Ahí sigue, el tío. Aún no se ha vuelto un mercenario de la tiza, de esos
que entran en el aula como quien ficha donde ni le va ni le viene. Tal
vez porque todavía es joven, o porque es optimista, o porque tuvo un
profesor que alentó su amor por las letras y la Historia, cree que
siempre hay justos que merecen salvarse aunque llueva pedrisco rojo
sobre Sodoma. Por eso, cada día, pese a todo, sigue vistiéndose para ir a
sus clases de Geografía e Historia en el instituto con la misma
decisión con la que sus admirados héroes, los que descubrió en los
libros entre versos de la Ilíada, se ponían la broncínea loriga y el
tremolante casco, antes de pelear por una mujer o por una ciudad bajo
las murallas de Troya. Dicho en tres palabras: todavía tiene fe.
Aún no ha llegado a despreciarlos: sabe que la mayor parte son buenos
chicos, con ganas de agradar y de jugar. Tienen unas faltas de
ortografía y una pobreza de expresión oral y escrita estremecedoras, y
también una escalofriante falta de educación familiar. Sin embargo,
merecen que se luche por ellos. Está seguro de eso, aunque algunos sean
bárbaros rematados, aunque los padres hayan perdido todo respeto a los
profesores, a sus hijos y a sí mismos. «Voy a tener que plantearme
quitarle de su habitación la play-station y la tele», le comentaba una
madre hace pocas semanas. Dispuesta, al fin, tras decirle por enésima
vez que lo de su hijo estaba en un callejón sin salida, a plantearse el
asunto. La buena señora. Preocupada por su niño, claro. Desasosegada,
incluso. Faltaría más. La ejemplar ciudadana.
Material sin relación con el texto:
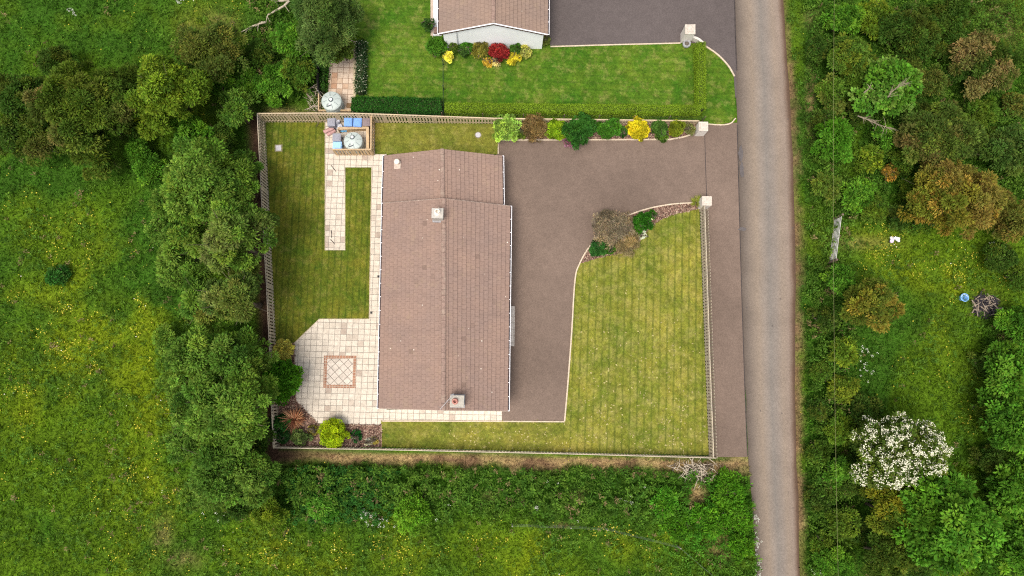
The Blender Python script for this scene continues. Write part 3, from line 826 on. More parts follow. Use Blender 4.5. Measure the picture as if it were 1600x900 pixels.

Pero, como digo, no los desprecia. Lo conmueven todavía sus expresiones
cada vez que les explica algo y comprenden, y se dan con el codo unos a
otros, y piden a los alborotadores que dejen al profesor acabar lo que
está contando. Lo hacen estremecerse de júbilo las miradas de
inteligencia que cambian entre ellos cuando algo, un hecho, un
personaje, llama de veras su atención. Entonces se vuelven lo que son
todavía: maravillosamente apasionados, generosos, ávidos de saber y de
transmitir lo que saben a los demás.
En ocasiones, claro, se le cae el alma a los pies. El «a ver qué hacemos
todo el día con él en casa», como única reacción de unos padres ante la
expulsión de su hijo por vandalismo. Por suerte, a él nunca se le ha
encarado un chico, ni amenazado con darle un par de hostias, ni se las
han dado, el alumno o los padres, como a otros compañeros. Tampoco ha
leído todavía el texto de la nueva ley de Educación, pero tiene la
certeza de que los alumnos que no abran un libro seguirán siendo
tratados exactamente igual que los que se esfuercen, a fin de que las
ministras correspondientes, o quien se tercie, puedan afirmar
imperturbables que lo del informe Pisa no tiene importancia, y que pese a
los alarmistas y a los agoreros, los escolares españoles saben hacer
perfectamente la O con un canuto. Mucho mejor, incluso, que los
desgraciados de Portugal y Grecia, que están todavía peor. Etcétera.
Y sin embargo, cuando siente la tentación de presentarse en el
ministerio o en la consejería correspondiente con una escopeta y una
caja de postas –«Hola, buenas, aquí les traigo una reforma educativa del
calibre doce»–, se consuela pensando en lo que sí consigue. Y entonces
recuerda la expresión de sus alumnos cuando les explica cómo Howard
Carter entró, emocionado, con una vela en la cámara funeraria de la
tumba de Tutankhamon; o cómo unos valientes monjes robaron a los chinos
el secreto de la seda; o cómo vendieron caras sus vidas los trescientos
espartanos de las Termópilas, fieles a su patria y a sus leyes; o cómo
un impresor alemán y un juego de letras móviles cambiaron la historia de
la Humanidad; o cómo unos baturros testarudos, con una bota de vino y
una guitarra, tuvieron en jaque a las puertas de su ciudad, peleando
casa por casa, al más grande e inmortal ejército que se paseó por el
suelo de Europa. Y así, después de contarles todo eso, de hacer que lo
relacionen con las películas que han visto, la música que escuchan y la
televisión que ven, considera una victoria cada vez que los oye discutir
entre ellos, desarrollar ideas, situaciones que él, con paciente
habilidad, como un cazador antiguo que arme su trampa con astucia
infinita, ha ido disponiendo a su paso. Entonces se siente bien,
orgulloso de su trabajo y de sus alumnos, y se mira en el espejo por la
noche, al lavarse los dientes, pensando que tal vez merezca la pena.